Boko Haram Insurgents |
At least 25 people
have been killed by suspected Boko Haram militants on three communities in
Nigeria’s northeastern Borno state, military and police sources said. The raids took place
on Monday afternoon and Tuesday morning, Reuters reported. The main village
attacked was Dille along with two smaller communities in the Askira/Uba local
government area in the Borno state.

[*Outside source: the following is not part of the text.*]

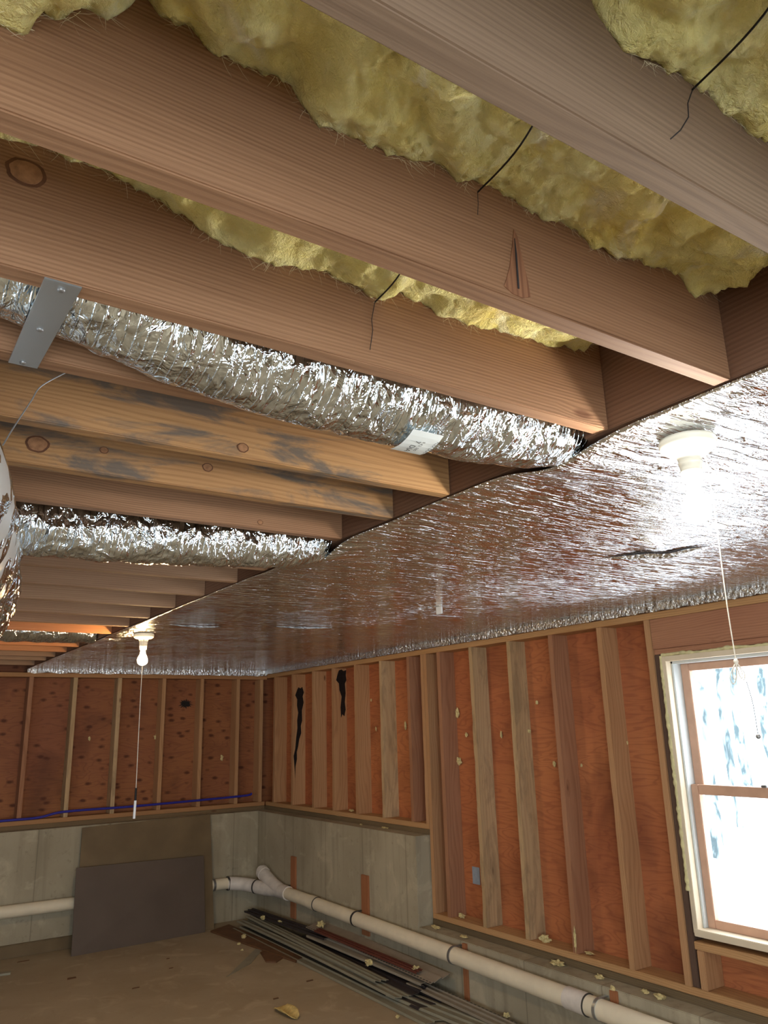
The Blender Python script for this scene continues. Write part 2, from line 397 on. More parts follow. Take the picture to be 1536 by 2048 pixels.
tag(obj('floor_joist', box(new(), -2.6, XH, .13, .168, H, ZT, .0025), M['joist_gray']), 'joist behind the top right insulation, closest overhead of the camera', 'joist')
tag(obj('rim_beam', box(new(), XH+.001, XH+.075, YR, YB, H+.002, ZT, .002), M['rim']), 'dark brown cross beam that all the joists butt into above the foil edge', 'beam')

# the knot with its vertical split on the second joist
kb = new(); Y = .7545
def blob(bm, poly, plane, off, th=.0015):
    """thin irregular patch lying on a face; plane 'y' (x,z coords), 'x' (y,z) or 'z'"""
    def P(a, b, d):
        return {'y': (a, off+d, b), 'x': (off+d, a, b), 'z': (a, b, off+d)}[plane]
    lo = [bm.verts.new(P(a, b, 0)) for a, b in poly]; hi = [bm.verts.new(P(a, b, -th)) for a, b in poly]; k = len(poly)
    bm.faces.new(lo); bm.faces.new(list(reversed(hi)))
    for i in range(k): bm.faces.new((lo[i], lo[(i+1) % k], hi[(i+1) % k], hi[i]))
def onjoist(i): return [o for o in bpy.data.objects if o.get('label') == JN[i][0]][0]
jb = onjoist(1)
blob(kb, [(.738, .636), (.755, .628), (.775, .627), (.792, .634), (.789, .66), (.781, .70), (.774, .735), (.768, .745), (.762, .715), (.753, .675), (.744, .65)], 'y', Y+.0005)
obj('split_knot', kb, wood('knot_wood', 'Z', (.26, .12, .06), (.34, .16, .08), (.13, .05, .025), 1500, .7, knots=0), jb)['label'] = 'dark wedge-shaped split knot'
kb = new(); blob(kb, [(.765, .640), (.768, .640), (.7685, .70), (.7665, .728), (.7655, .69)], 'y', Y-.0012); obj('crack', kb, M['gap'], jb)

def ringknot(j, x, z, y, r, lbl):
    o_, n_ = [], 26
    for k in range(n_):
        a = 2*math.pi*k/n_; q = 1+.10*N3((math.cos(a)*2, math.sin(a)*2, x*9)); o_.append((x+r*1.25*q*math.cos(a), z+r*q*math.sin(a)))
    b = new(); blob(b, o_, 'y', y+.0003, .0010); obj('knot', b, M['knot_ring'], j)['label'] = lbl
    b = new(); blob(b, [(x+(p-x)*.80, z+(q-z)*.80) for p, q in o_], 'y', y-.0005, .0012); obj('knot_heart', b, M['knot_in'], j)
M['knot_ring'] = plain('knot_bark_ring', (.12, .052, .026), .8, 0, .2, 60, .2); M['knot_in'] = plain('knot_heartwood', (.29, .145, .07), .7, 0, .25, 90, .3)
ringknot(onjoist(2), .112, .774, 1.051, .022, 'large dark knot with a crack')
ringknot(onjoist(5), .291, .671, 1.890, .021, 'round ringed knot'); ringknot(onjoist(5), .444, .683, 1.890, .009, 'small knot')
ringknot(onjoist(4), .692, .645, 1.611, .012, 'round knot near the lower edge'); ringknot(onjoist(5), .713, .683, 1.890, .012, 'small dark knot')
ringknot(onjoist(6), 1.009, .640, 2.197, .008, 'small reddish knot')
# ------------------------------------------------------------------ insulation batts between the joists
def prof(P, x):
    if x <= P[0][0]: return P[0][1]
    for (a, b), (c, d) in zip(P, P[1:]):
        if x <= c:
            t = (x-a)/(c-a); t = t*t*(3-2*t); return b+(d-b)*t
    return P[-1][1]
def batt(lbl, ya, yb, xa, xb, P, sag, seed, dx=.006, ny=38, lobes=1.0):
    """P gives the height of the ragged edge on the near face of the farther joist"""
    bm = new(); nx = int((xb-xa)/dx); g = []
    for i in range(nx+1):
        x = xa+(xb-xa)*i/nx; row = []
        for j in range(ny+1):
            t = j/ny; y = ya+(yb-ya)*t
            z = prof(P, x) - sag*math.sin(math.pi*min(1, max(0, t)))*(.7+.5*N3((x*3, seed, 0)))
            q = Vector((x, y, seed))
            c = noise.cell(Vector((0, 0, 0)))
            l = abs(N3(Vector((x*6.0+.8*N3((y*6, x*5, seed)), y*8.0, seed))))
            fe = min(1, .25+(1-t)*3.5)
            z += lobes*(fe*(.065*(.20-l) + .028*fbm(q*11, 2)) + .010*fbm(q*34, 3) + .0050*fbm(q*110, 2))
            if t > .97 or t < .03: z += .006*N3((x*60, seed, 3))+.010*N3((x*22, seed, 9))
            z = max(min(z, ZT-.012), H+.10)
            row.append(bm.verts.new((x, y, z)))
        g.append(row)
    top = [[bm.verts.new((xa+(xb-xa)*i/nx, yy, ZT-.002)) for yy in (ya, yb)] for i in (0, nx)]
    for i in range(nx):
        for j in range(ny): bm.faces.new((g[i][j], g[i][j+1], g[i+1][j+1], g[i+1][j]))
    bm.faces.new([r[0] for r in g]+[top[1][0], top[0][0]]); bm.faces.new([r[-1] for r in g]+[top[1][1], top[0][1]])
    bm.faces.new(g[0]+[top[0][1], top[0][0]]); bm.faces.new(g[-1]+[top[1][1], top[1][0]])
    bm.faces.new((top[0][0], top[0][1], top[1][1], top[1][0]))
    t = thing('insulation_batt', lbl, 'insulation', ((xa+xb)/2, (ya+yb)/2, H+.1))
    b = obj('fiberglass_body', bm, M['fiber'], t, smooth=True)
    fr = new(); rnd = random.Random(seed)
    for k in range(1300):
        x = rnd.uniform(xa+.02, xb-.02); y = yb-.002 if rnd.random() < .45 else rnd.uniform(ya+.02, yb-.01)
        i = int((x-xa)/(xb-xa)*nx); j = min(ny, int((y-ya)/(yb-ya)*ny)); z = g0[i][j] if False else gz(g0z, i, j)
        L = rnd.uniform(.012, .035); d = Vector((rnd.uniform(-1, 1), rnd.uniform(-.5, .1), rnd.uniform(-.9, .1))).normalized()
        if y > yb-.01: d.y = -abs(d.y)*.3
        e = Vector((rnd.uniform(-1, 1), rnd.uniform(-1, 0), rnd.uniform(-.6, .6)))*.006
        w = Vector((rnd.uniform(-1, 1), 0, rnd.uniform(-1, 1))).normalized()*.0003; p = Vector((x, y, z+.002)); prev = None
        for s in range(4):
            u = s/3; c = p+d*L*u+e*u*u
            cur = (fr.verts.new(c-w*(1-u*.8)), fr.verts.new(c+w*(1-u*.8)))
            if prev: fr.faces.new((prev[0], prev[1], cur[1], cur[0]))
            prev = cur
    o = obj('loose_fibers', fr, M['fiber_tip'], t); o['kind'] = 'stuff'
    return t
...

The region is hit hardest by an Islamist
insurgency.
Meanwhile Vanguard
reports Cameroon will send about 2,000 military reinforcements to the north to
fight Boko Haram, the Nigerian jihadist movement behind bloody cross-border
raids and suicide bombings, state television said Tuesday.
“Almost 2,000 extra
soldiers will be deployed in the Extreme North region,” on the border with
northeastern Nigeria, according to the report on Cameroon Radio-Television,
which gave no timetable for the operation.
The reinforcements will
raise to 8,500 the number of troops deployed to take on the Boko Haram
insurgents, who have attacked villagers and towns inside Cameroon for two
years, massacring and abducting civilians.
In the past fortnight, an
unprecedented series of five suicide bombings by Boko Haram has claimed dozens
of lives, including 33 people killed by teenage girls in three attacks on the
market town of Maroua.
Since Sunday, seven
people were slain in village raids, three of whom were beheaded, according to
local security sources.
Cameroon has joined a
regional campaign alongside Chad, Niger and Nigeriaitself to battle Boko Haram,
which has killed at least 15,000 people since 2009 in the name of founding an
Islamic caliphate.
Nigerian President
Muhammadu Buhari will travel to Cameroon on Wednesday for talks with President
Paul Biya in a bid “to build a strong regional alliance to confront Boko
Haram,” Buhari’s spokesman Garba Shehu told AFP.
After more than seven
months of delay, the deployment of a long-awaited Multinational Joint Task
Force of 8,700 soldiers, police and civilian personnel has been announced for
the end of July.
Nigeria’s small western
neighbour, Benin, has been sitting in on high-level military talks and will be
a part of the task force, to be based in Chad’s capital N’Djamena.
The Chadian army is
engaged in a major military operation against Boko Haram forces that have
fallen back on the many islands of Lake Chad, a key location where the borders
of Cameroon, Chad, Niger and Nigeria converge.